- [Exercise task] Print exactly those lines that run from the beginning of the data to the line bearing "flush_lamp((-1.972, 3.742, HR), 'lit", inclusive.

- [Data lines]
.....

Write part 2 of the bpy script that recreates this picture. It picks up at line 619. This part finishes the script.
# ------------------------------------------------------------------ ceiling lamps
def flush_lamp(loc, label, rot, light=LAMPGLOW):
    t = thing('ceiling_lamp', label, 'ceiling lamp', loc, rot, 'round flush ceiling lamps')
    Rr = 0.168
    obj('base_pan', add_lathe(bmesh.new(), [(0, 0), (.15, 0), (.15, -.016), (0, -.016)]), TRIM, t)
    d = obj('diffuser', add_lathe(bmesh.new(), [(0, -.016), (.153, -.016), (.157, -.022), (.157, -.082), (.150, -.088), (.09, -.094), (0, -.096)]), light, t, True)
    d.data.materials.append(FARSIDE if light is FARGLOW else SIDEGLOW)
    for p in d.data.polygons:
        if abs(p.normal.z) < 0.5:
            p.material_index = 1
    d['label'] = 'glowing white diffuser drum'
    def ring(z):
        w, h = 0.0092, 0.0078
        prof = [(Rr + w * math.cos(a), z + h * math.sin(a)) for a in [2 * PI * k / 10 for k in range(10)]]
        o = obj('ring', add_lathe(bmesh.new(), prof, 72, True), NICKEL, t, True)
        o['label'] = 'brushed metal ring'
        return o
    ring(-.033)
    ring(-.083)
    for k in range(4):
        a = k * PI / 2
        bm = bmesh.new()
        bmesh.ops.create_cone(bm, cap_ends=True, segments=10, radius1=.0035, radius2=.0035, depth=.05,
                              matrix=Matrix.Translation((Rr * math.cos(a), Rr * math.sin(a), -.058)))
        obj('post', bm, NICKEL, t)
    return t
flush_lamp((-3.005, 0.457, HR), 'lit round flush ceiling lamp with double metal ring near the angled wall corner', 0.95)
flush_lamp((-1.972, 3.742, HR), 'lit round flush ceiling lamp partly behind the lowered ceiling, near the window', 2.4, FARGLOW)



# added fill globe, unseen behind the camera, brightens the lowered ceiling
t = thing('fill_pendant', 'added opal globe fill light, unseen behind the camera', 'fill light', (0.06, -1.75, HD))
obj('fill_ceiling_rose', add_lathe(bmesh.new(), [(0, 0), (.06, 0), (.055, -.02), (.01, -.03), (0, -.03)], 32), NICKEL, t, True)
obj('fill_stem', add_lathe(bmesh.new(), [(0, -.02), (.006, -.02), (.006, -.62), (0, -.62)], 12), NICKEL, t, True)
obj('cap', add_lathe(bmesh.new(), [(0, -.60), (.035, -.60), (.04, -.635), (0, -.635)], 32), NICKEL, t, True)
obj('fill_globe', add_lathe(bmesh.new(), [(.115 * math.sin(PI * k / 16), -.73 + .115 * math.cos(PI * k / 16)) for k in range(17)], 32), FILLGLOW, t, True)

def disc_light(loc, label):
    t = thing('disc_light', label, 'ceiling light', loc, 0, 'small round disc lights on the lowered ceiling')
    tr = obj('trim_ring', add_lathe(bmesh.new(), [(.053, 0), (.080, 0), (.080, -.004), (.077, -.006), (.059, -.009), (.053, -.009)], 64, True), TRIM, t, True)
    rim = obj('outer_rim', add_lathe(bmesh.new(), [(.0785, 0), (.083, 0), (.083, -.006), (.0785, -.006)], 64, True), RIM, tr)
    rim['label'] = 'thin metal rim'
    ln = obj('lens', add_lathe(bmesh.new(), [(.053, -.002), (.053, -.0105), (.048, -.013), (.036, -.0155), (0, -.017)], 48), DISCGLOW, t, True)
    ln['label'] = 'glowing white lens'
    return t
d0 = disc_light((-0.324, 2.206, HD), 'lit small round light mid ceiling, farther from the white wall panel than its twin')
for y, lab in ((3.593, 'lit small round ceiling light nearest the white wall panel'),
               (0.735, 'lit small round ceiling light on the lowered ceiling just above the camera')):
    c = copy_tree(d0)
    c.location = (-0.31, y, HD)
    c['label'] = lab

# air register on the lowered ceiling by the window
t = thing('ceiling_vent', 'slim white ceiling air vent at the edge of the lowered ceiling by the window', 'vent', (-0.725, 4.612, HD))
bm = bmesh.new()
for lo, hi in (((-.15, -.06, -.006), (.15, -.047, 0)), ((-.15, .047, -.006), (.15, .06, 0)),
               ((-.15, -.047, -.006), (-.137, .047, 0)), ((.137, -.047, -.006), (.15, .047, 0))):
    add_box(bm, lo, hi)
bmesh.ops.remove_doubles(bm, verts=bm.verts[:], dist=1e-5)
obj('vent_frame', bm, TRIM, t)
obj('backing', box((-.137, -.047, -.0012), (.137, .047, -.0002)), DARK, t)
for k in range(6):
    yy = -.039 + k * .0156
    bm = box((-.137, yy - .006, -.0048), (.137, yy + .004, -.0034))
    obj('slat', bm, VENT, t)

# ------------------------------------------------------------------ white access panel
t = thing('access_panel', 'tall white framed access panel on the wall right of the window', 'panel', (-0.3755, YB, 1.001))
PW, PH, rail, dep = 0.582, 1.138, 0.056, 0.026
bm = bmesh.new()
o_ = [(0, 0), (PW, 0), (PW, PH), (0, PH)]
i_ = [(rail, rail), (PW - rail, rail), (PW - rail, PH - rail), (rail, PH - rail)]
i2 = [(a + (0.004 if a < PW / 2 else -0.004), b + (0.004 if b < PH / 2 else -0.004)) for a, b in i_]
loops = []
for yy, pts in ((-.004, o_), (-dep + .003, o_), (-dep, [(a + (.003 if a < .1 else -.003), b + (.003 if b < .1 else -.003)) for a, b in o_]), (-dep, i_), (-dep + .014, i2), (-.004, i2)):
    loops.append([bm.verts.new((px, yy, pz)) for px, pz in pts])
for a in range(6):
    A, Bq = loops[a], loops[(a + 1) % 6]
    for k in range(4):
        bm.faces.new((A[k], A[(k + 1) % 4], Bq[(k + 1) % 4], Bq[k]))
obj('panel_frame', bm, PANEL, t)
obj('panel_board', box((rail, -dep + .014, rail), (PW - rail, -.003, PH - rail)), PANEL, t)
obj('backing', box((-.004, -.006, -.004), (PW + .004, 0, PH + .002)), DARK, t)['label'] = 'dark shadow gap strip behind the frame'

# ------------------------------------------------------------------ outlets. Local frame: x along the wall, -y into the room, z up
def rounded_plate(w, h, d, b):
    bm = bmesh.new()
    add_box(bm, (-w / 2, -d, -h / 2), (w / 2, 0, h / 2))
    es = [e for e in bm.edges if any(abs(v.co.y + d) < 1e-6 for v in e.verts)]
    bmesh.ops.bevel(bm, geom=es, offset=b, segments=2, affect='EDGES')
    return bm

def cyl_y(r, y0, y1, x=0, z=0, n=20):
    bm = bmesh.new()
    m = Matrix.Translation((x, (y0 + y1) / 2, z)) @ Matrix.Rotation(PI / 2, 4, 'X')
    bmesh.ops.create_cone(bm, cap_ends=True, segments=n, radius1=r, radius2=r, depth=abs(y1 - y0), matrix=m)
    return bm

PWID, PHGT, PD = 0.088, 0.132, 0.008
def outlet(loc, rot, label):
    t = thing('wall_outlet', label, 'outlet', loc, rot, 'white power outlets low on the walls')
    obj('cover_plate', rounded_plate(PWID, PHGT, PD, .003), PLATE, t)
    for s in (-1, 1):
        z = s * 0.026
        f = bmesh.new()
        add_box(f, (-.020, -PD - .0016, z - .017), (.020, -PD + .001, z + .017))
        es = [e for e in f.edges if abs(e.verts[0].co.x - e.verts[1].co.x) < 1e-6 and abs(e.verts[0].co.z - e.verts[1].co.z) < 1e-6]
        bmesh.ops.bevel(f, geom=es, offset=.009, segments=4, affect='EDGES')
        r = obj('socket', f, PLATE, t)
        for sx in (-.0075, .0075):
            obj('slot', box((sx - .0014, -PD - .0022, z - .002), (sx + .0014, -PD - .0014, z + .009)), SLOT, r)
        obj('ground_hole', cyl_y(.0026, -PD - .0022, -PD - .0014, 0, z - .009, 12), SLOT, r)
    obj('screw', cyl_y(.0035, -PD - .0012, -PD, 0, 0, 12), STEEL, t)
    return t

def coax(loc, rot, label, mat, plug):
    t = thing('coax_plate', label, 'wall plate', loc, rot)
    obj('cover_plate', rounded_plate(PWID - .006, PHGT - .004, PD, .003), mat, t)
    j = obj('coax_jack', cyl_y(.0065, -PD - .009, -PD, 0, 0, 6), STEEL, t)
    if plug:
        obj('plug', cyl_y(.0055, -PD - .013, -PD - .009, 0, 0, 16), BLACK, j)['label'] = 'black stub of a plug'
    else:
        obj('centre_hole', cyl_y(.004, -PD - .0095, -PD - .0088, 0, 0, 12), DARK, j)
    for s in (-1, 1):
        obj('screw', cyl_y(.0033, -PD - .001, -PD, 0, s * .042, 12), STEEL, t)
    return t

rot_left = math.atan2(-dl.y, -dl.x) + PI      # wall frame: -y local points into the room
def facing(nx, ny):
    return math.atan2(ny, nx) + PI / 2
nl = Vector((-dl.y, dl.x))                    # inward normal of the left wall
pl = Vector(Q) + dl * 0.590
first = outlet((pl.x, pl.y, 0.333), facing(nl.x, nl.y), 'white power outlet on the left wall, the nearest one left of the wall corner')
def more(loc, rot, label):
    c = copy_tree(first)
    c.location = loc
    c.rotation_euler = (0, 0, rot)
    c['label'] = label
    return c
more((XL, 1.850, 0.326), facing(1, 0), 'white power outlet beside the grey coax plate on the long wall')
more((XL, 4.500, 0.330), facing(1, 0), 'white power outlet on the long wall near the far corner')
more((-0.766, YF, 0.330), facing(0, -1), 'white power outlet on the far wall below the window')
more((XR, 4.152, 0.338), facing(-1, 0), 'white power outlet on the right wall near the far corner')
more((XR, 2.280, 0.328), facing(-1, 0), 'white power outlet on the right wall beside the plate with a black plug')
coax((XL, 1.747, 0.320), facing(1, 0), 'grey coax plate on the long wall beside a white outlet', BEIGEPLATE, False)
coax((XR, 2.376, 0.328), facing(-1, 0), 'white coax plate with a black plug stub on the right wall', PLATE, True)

.....

- [Result of this exercise]
Write part 2 of the bpy script that recreates this picture. It picks up at line 619. This part finishes the script.
# ------------------------------------------------------------------ ceiling lamps
def flush_lamp(loc, label, rot, light=LAMPGLOW):
    t = thing('ceiling_lamp', label, 'ceiling lamp', loc, rot, 'round flush ceiling lamps')
    Rr = 0.168
    obj('base_pan', add_lathe(bmesh.new(), [(0, 0), (.15, 0), (.15, -.016), (0, -.016)]), TRIM, t)
    d = obj('diffuser', add_lathe(bmesh.new(), [(0, -.016), (.153, -.016), (.157, -.022), (.157, -.082), (.150, -.088), (.09, -.094), (0, -.096)]), light, t, True)
    d.data.materials.append(FARSIDE if light is FARGLOW else SIDEGLOW)
    for p in d.data.polygons:
        if abs(p.normal.z) < 0.5:
            p.material_index = 1
    d['label'] = 'glowing white diffuser drum'
    def ring(z):
        w, h = 0.0092, 0.0078
        prof = [(Rr + w * math.cos(a), z + h * math.sin(a)) for a in [2 * PI * k / 10 for k in range(10)]]
        o = obj('ring', add_lathe(bmesh.new(), prof, 72, True), NICKEL, t, True)
        o['label'] = 'brushed metal ring'
        return o
    ring(-.033)
    ring(-.083)
    for k in range(4):
        a = k * PI / 2
        bm = bmesh.new()
        bmesh.ops.create_cone(bm, cap_ends=True, segments=10, radius1=.0035, radius2=.0035, depth=.05,
                              matrix=Matrix.Translation((Rr * math.cos(a), Rr * math.sin(a), -.058)))
        obj('post', bm, NICKEL, t)
    return t
flush_lamp((-3.005, 0.457, HR), 'lit round flush ceiling lamp with double metal ring near the angled wall corner', 0.95)
flush_lamp((-1.972, 3.742, HR), 'lit round flush ceiling lamp partly behind the lowered ceiling, near the window', 2.4, FARGLOW)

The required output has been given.